8. The network system according to claim 7, characterized in that the private networks (110, 120) are tunnelled to said proxy (150).

9. The network system according to any of the preceding claims 5 — 8, characterized in that the network addresses are IP addresses.

10. A proxy (150) for providing a communication channel from a sending terminal (X) in a first private network (110) to a receiving terminal (Y) in a second private network (120), each of which private networks is identifiable by a network address, characterized in that the proxy (150) is capable of - mapping the first private network address to a first proxy assigned address and mapping the second private network address to a second proxy assigned address,

- informing the first proxy assigned address to the receiving terminal (Y) and informing the second proxy assigned address to the sending terminal (X),

- receiving an originating application packet (1 ) from the sending terminal (X) to be communicated to the second proxy assigned address, and - transforming said originating application packet (1 ) into a targeting application packet (2) having a second private network address instead of the second proxy assigned address, and sending the targeting packet (2) to the receiving terminal (Y).

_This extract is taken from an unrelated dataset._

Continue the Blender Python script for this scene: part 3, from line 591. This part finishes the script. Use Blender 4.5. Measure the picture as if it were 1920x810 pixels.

11. The proxy (150) according to claim 10, characterized in that said proxy (150) comprises tunnels (113, 123) to the private networks (110, 120).

12. The proxy (150) according to claim 10 or 11 , characterized in that said proxy (150) is capable of searching a corresponding private network address to the second proxy assigned address, and when found, transforming the originating application packet (1 ) into the targeting application packet (2).

13. The proxy (150) according to any of the preceding claims

10 — 12, characterized in that the network addresses are IP addresses.